思うに挙げられた地域にはほぼ確実に「地元有力工務店」が存在していると思います(何気にその会社以外の候補が無いみたいな定番の会社)。
不動産投資を考える場合は、地元工務店情報なども必要になってくるでしょうね。
と、考えると、本来戸建て優先であるべき地方がやたらと(底地評価比率から言えば)無理のあるRC造拡大の背景にはゼネコンの地方戦略みたいなのが関係しているのかもと勘ぐっちゃいます。
総務省調べでも日本の新築は6割が非木造化するなか、地方の資産リスクが更に拡大しない事を願いますが、この辺の安定感は「損切りのオーナーチェンジ」によらないと安定しないので(正確な流通価値が確定しない:デフレが止まらない)、
ふるさと納税じゃないですが、一般の方が出身地域の不動産投資促進を(地域への貢献として)考える動きが自治体から出てくる可能性もあります。

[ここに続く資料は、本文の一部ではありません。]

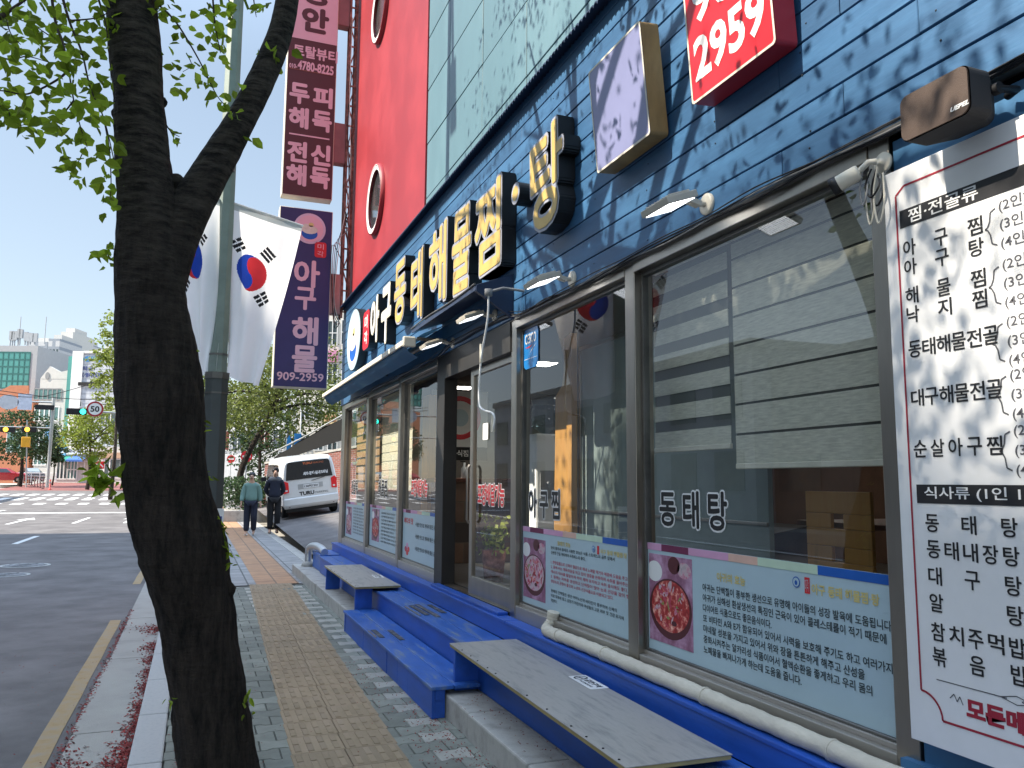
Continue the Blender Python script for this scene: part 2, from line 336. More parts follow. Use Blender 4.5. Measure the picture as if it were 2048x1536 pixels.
# guiding strip: 30 cm tiles with four bars
mbt = MB(); y = 1.2
while y < 12.4:
    for k in (0, 1):
        x = tact_x(y+.15)+k*.3; dz = random.gauss(.004, .001)
        mbt.box(x+.002, x+.297, y+.002, y+.297, -.05, dz)
        for b in range(4):
            for q in (0, 1): mbt.box(x+.022+b*.072, x+.057+b*.072, y+.02+q*.135, y+.142+q*.135, dz-.01, dz+.005)
    y += .3
tag(mbt.build('tactile_paving', M_['tactile'], bevel=.003, seg=1), kind='structure')
# the far pavement: grey slabs, a worn orange strip, a flush edging
slab = brick('slab', (.30, .29, .28), (.24, .235, .23), (.10, .1, .095), .4, .4, .012, axes='XY', off=0)
slabo = brick('slab_orange', (.42, .23, .12), (.36, .2, .11), (.2, .13, .08), .3, .3, .012, axes='XY', off=0)
sheet('far_sidewalk', -.083, 1.98, 12.55, 47, .0, slab)
sheet('far_tactile_paving', tact_x(16), tact_x(16)+.6, 12.56, 46, .004, slabo)
mb = MB(); y = 14.15
while y < 46: mb.box(1.98, 2.2, y, y+.985, -.2, .012); y += .99
tag(mb.build('edging', M_['kerbstone'], bevel=.01), kind='structure')
# sloping yard beside the restaurant where the van stands
def yz(x, y): return max(0, .16*(x-2.0)+.024*(y-14))
mb = MB(); xs = [2.2, 3, 4, 6, 9, 14, 40]; ys = [9, 13.6, 18, 23, 28, 34, 46]
V = [(x, y, yz(min(x, 9), max(y, 14))+.004) for y in ys for x in xs]; n = len(xs)
mb.add(V, [(j*n+i, j*n+i+1, (j+1)*n+i+1, (j+1)*n+i) for j in range(len(ys)-1) for i in range(n-1)])
tag(mb.build('driveway', M_['asphalt']), kind='structure')
# kerb stones along the restaurant and the concrete behind them
mb = MB(); y = .1
while y < 13.9:
    d = random.gauss(0, .004); mb.box(1.575+d, 1.80, y+.003, y+.925, -.1, .145+random.gauss(0, .003)); y += .93
mb.box(1.80, 2.36, .1, 13.95, -.1, .140)
tag(mb.build('kerb_stones', M_['kerbstone'], bevel=.012), kind='structure')
# fallen bud scales and petals
pet = mat('petal', (.20, .024, .02), .8, var=.3, island=.45)
V, Fc = [], []
def petal(x, y, z, s=.014):
    a = random.random()*6.3; t = random.gauss(0, .35); u = Vector((math.cos(a), math.sin(a), t))*s; v = Vector((-math.sin(a), math.cos(a), random.gauss(0, .3)))*s*.45
    c = Vector((x, y, z+.004)); n = len(V); V.extend([tuple(c-u), tuple(c+v), tuple(c+u), tuple(c-v)]); Fc.append((n, n+1, n+2, n+3))
for yc, wd, k in [(4.2, .16, 500), (4.7, .15, 420), (5.2, .12, 330), (5.6, .07, 170), (6.1, .05, 120), (6.6, .05, 110), (7.2, .05, 90), (7.7, .05, 80), (8.3, .06, 100), (8.9, .09, 130), (9.9, .11, 120), (10.0, .2, 60)]:
    for _ in range(int(k*2.2)):
        petal(-.265-abs(random.gauss(0, wd*.8)), random.gauss(yc, .15), -.121)
for _ in range(700):
    y = random.uniform(3.5, 11.5); petal(-.66+random.gauss(0, .016), y, -.124)
for _ in range(260): petal(-.6+random.gauss(0, .05), random.gauss(5.25, .25), -.121)
for _ in range(420): petal(random.gauss(1.5, .08), random.uniform(3.4, 5.6), .001, .008)
for _ in range(330): petal(random.gauss(1.37, .1), random.uniform(3.4, 7.0), .001, .008)
for _ in range(500): petal(random.uniform(-.08, 1.5), random.uniform(3, 9), .001, .006)
for _ in range(330): petal(random.uniform(-.04, .12), random.uniform(3.8, 5.2), .001, .009)
for _ in range(250): petal(random.uniform(-2.6, -.7), random.uniform(3.5, 9), -.129, .007)
for _ in range(160): petal(random.gauss(1.72, .06), random.uniform(2.7, 5.1), .148, .007)
mb = MB(); mb.add(V, Fc); tag(mb.build('fallen_petals', pet), kind='stuff')
# ================================================================ THE RESTAURANT
bld = thing('restaurant_building', 'seafood restaurant with navy board front, stainless framed windows and red and pale teal upper walls', 'building', (2.28, 7, 0))
BL = bld.location
def bm(): return MB(BL)
# shell
mb = bm(); plaster = mat('plaster', (.35, .33, .3), .8); brown = mat('inner_wall', (.10, .05, .03), .7, var=.25)
mb.box(2.5, 10, 13.42, 13.55, -.2, 13, 0); mb.box(9.9, 10, -4, 13.42, -.2, 13, 0); mb.box(2.5, 10, -4.1, -4, -.2, 13, 0)
mb.box(2.3, 10, -4.1, 13.55, 13, 13.2, 0)
mb.box(2.33, 2.5, 8.66, 13.55, 2.95, 13, 0); mb.box(2.345, 2.5, -4.1, 8.66, 2.95, 13, 0)
mb.build('wall', [plaster], bld)
mb = bm(); mb.box(2.36, 8, -1, 13.41, .14, .548); mb.build('floor', mat('floor_tile', (.10, .09, .08), .35, var=.15), bld)
mb = bm(); mb.box(2.36, 8, -1, 13.41, 2.9, 2.98); mb.build('ceiling', mat('ceiling', (.06, .045, .04), .8), bld)
mb = bm(); mb.box(7.9, 8, -1, 13.41, .55, 2.9); mb.box(2.5, 7.9, -1.1, -1, .55, 2.9); mb.build('inner_wall', brown, bld)
# red render wall and teal panel wall above the board front
mb = bm(); mb.box(2.285, 2.33, 8.70, 13.55, 4.3, 13); mb.build('red_wall', M_['red_wall'], bld)
mb = bm(); zz = [4.06, 4.71, 5.36, 6.01, 6.66, 7.31, 7.96, 8.61, 9.26, 9.91, 10.56, 11.2, 11.85, 12.5]
ye = [8.69, 7.82, 6.74, 5.66, 4.58, 3.5, 2.42, 1.34, .26, -.82, -1.9, -2.98, -4.06]
for i in range(len(ye)-1):
    for j in range(len(zz)-1):
        d = random.gauss(0, .0012); mb.box(2.30+d, 2.335, ye[i+1]+.005, ye[i]-.005, zz[j]+.005, zz[j+1]-.005)
mb.build('panel_cladding', M_['teal_panel'], bld, bevel=.004, seg=1)
mb = bm(); mb.box(2.338, 2.344, -4.1, 8.66, 4, 13); mb.build('panel_joint', mat('joint', (.30, .36, .35), .8), bld)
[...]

退職間近など地方の不動産投資に興味ある方は「帰省時地元業者に相談してみる」アリだと思います。
(現実の流通価格かなり下がっているのではなかろうかと、、)
大手ゼネコンの地方戦略、多分にあると思いますよ!
・北5西6
京王プラザホテルの東隣
三井不動産がパークマンションかパークコートを建てるようです
敷地は狭く、決して見通しが良いとは言えませんが、札幌駅まで歩いて行けることが強みでしょうね…
・大通西24丁目には住友不動産のツインタワーである『シティタワーズ円山』が札幌滞在中に建ちましたし…
・大通沿い円山公園駅のほぼ真ん前
大通西25丁目の空地に建設中
住友不動産のマンションかもしれません
円山地区は住友不動産のマンションが目立って多いですね
議員との癒着でもあるんでしょうか?
・札幌市内で唯一ランドマーク的存在のマンションは強いて申せば
また住友不動産になりますが
『シティタワー円山神宮鳥居前』
北1西26
2005年完成
のみです
チャゲ&飛鳥の飛鳥(実刑ならず)が最上階の部屋を所有していたそうです
余談ではありますが…
・札幌パークマンション
北3西12
此処は昔ながらの全館集中のセントラルヒーティングなれど何故か給湯は都市ガス
セントラルヒーティングでも2000年以降完成のは個別が一般的で温水を沸かす熱源が灯油ボイラーによるものとガス給湯器(東京ガスのTES、北海道ガスの場合はFACT)による物件が割とありました。
記憶のかなたでなんの報道だったか忘れてしまいましたが、北海道ローカルニュースにゼネコンの偉いさんがバシッと登場しているのを見てですね(地方の場合豪奢な建築は”まず役所”というのが定番だというのに)あれれ、何故こんなところにいるの、何か狙いがあるのだろうかと思ったりもしました。
地方は不動産価値の保全性が弱いので、(売逃げ)業務的には高級外車のディーラーみたいな仕事かなと思いますが、おおよそ豊かと言えない地方に(サブプライムローン販売の)高級外車のディーラーが晴れやかに登場ですからね、、なんとも言いようの無い違和感感じました。
『住まいの心理学』に太陽光発電の昨今なども軽く書くんですが、底地の安い地方は”別の意味の付加価値”を独自に見出していかないと(間違っても東京のビジネスモデルがそのまま通用する筈が無いので)更に荒廃してしまうかもですね。